Only George Carlin could create entire dissertations based on completely surreal situations concocted in his (self-proclaimed) sick mind. Only George Carlin could get away with talking about the issues he tackles and addressing the fact that we the listener, the audience, get offended much too easily -- that we're offense prone.
Carlin talks about the Words that Speak the Truth. Language is big with Carlin and he uses it like swords to attack his audience to not only extract the laughs but to shoot them with what's real and what's not; what we mean to say when we say what we mean. Addressing the uses of "words you can't call people" he expertly spews forth a barrage of epithets, which only make us more aware that we may be a little more racist than we would like to think ourselves as. The same time he talks about how our own language has evolved over the years: what once we called trailer homes, now we call mobile homes, partly-cloudy has become partly-sunny, cripples become physically challenged.

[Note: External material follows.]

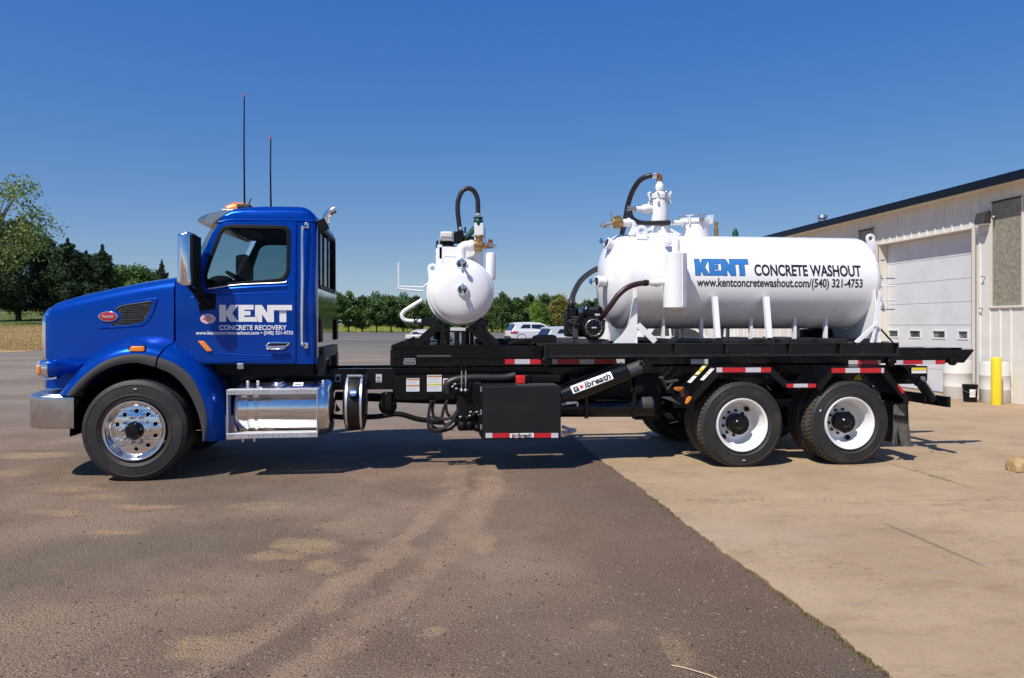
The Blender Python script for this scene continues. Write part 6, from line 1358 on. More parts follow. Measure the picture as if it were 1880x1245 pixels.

It's sometimes hard to laugh at Carlin. There are moments when instead of laughing, you stop and think: because he's saying the truth, and the truth "ain't pretty". The uncomfortable situations we find ourselves in, the ease in which one can offend feminists, the hilarity of rape (and the possibility that one day, instead of being called "rape victims" they will be names "involuntary sperm recipient" makes our use of political correctness questionable. Carlin has no limits and knows it. And boy, is it an event to watch him regurgitate his furious observations. You gotta love someone this crotchety who sees things in a particular way and who dares to "go there" where most comedians, even the hardcore ones, would not.